Few would dispute that black people, on average, are disadvantaged, even though there clearly are many blacks who have done very well and are highly privileged. Similarly, the vast majority of people would agree with the assertion that, based on generalizations, white people tend to be better off than other racial groups even though there are alarmingly high proportions of whites in Appalachian Kentucky and Tennessee who have dropped out of high school and live below the poverty line.

So, rather than asking whether it is right to generalize the behaviors and outcomes of racial groups, the question is whether the stereotype is based on facts or not. And the claim that Asian Americans, on average, lack an interest in politics definitely appears to be correct.

In 1990, the Asian-American voter turnout rate was significantly higher than that of Hispanics. But in 2010, it had dropped by almost 10 percentage points, and Asian Americans were suddenly lagging behind Hispanics, as well as whites and blacks.

The extent to which we are underrepresented in politics because of discrimination is a legitimate topic for discussion, but that does not explain why our voter turnout is so embarrassingly low. If blacks had the same low voter turnout as that of Asian Americans in the 2012 presidential election, five million fewer blacks would have cast their ballots.

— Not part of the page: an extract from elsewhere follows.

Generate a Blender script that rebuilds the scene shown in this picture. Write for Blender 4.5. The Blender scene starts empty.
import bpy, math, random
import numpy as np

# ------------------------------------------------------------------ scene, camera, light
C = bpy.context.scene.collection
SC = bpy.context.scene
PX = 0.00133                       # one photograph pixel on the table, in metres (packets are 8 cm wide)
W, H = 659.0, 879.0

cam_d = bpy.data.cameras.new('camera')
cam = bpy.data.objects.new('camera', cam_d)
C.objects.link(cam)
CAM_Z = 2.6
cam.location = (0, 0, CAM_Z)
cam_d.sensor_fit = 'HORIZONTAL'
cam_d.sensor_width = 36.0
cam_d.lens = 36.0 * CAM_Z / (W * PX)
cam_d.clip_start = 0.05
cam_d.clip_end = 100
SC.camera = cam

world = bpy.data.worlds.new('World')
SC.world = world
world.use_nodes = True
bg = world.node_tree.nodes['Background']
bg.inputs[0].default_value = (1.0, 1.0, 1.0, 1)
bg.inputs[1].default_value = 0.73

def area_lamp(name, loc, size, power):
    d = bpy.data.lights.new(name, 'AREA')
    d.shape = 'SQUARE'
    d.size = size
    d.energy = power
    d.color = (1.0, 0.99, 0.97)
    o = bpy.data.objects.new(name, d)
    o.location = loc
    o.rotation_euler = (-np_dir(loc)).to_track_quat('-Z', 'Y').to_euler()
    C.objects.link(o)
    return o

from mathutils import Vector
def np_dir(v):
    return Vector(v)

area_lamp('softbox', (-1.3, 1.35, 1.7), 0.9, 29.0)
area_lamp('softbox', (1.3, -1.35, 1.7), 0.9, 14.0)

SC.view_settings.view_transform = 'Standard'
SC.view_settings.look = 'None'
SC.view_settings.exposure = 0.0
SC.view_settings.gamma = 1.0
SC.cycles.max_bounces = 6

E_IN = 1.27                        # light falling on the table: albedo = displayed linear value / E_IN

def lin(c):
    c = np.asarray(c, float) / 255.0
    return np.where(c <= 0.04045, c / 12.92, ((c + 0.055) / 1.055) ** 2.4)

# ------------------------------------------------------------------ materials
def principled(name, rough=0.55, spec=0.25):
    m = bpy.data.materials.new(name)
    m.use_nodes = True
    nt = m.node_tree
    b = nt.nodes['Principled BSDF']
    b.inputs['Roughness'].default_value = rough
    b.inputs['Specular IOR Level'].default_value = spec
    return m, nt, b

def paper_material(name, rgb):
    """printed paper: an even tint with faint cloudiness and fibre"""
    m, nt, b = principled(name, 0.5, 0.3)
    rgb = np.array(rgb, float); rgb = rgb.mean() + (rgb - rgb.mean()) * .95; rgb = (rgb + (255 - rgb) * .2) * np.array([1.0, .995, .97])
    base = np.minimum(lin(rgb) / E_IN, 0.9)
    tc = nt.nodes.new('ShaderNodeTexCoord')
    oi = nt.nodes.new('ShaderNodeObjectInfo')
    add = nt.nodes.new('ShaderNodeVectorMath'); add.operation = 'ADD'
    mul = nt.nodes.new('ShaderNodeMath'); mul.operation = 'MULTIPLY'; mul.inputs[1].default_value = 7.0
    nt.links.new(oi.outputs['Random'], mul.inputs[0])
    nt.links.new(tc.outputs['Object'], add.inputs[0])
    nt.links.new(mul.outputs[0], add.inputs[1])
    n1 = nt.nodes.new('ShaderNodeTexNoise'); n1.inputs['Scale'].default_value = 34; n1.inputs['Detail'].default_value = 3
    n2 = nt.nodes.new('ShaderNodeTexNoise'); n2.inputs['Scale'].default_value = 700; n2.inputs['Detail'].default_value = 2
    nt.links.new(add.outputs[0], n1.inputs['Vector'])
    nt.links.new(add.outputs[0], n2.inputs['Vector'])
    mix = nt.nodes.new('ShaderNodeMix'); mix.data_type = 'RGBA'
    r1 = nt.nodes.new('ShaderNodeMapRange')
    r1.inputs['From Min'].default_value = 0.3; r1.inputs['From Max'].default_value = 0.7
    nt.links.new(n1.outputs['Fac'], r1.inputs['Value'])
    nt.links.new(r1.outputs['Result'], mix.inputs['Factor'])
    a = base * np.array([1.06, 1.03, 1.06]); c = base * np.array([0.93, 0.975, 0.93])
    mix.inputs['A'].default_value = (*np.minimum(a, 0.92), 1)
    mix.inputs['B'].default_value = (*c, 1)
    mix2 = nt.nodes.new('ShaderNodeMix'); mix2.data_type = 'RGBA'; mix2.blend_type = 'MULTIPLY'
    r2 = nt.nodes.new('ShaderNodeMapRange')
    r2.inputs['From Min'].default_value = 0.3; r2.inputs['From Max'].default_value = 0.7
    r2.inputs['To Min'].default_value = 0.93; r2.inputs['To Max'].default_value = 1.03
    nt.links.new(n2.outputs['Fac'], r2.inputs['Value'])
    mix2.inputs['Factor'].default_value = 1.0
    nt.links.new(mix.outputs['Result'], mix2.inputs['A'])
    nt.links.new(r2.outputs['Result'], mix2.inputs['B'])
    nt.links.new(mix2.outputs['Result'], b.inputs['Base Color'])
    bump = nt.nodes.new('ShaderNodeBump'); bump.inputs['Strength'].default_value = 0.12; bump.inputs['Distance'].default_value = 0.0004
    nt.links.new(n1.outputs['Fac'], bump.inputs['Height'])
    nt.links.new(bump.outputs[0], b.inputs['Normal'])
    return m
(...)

Nor do Asian Americans show a particularly strong interest in politics in other realms either. As Janelle Wong and co-authors point out in the book "New Race Politics in America," data suggests that only 12 percent of Asian Americans donate to political campaigns, compared with 25 percent of Hispanics and 22 percent of blacks.

Moreover, a survey found that among Asian Americans, over the past four years, only 11 percent had contacted a government official, merely seven percent had protested, and an abysmal two percent had worked for a political campaign.

Even if we were to broaden the definition of political interest to cover public service in general, it does not make us Asian Americans look better—as a group, we are less likely than blacks to do volunteer work and less likely than Hispanics to serve in the armed forces. If Hispanics would have done military service to the same lesser extent as Asian Americans, the number of Hispanic veterans would be cut by a third down to just over one million people.

Of course, we Asian Americans face many unjust stereotypes that have little basis in reality. But a lack of civic participation is not one of them. In this case, instead of fighting the stereotype, we ought to change the fact.

Simon Hedlin

The author, a researcher in public policy and a contributor to The Economist, was born in Taiwan and graduated from the Graduate School of Arts and Sciences in 2013.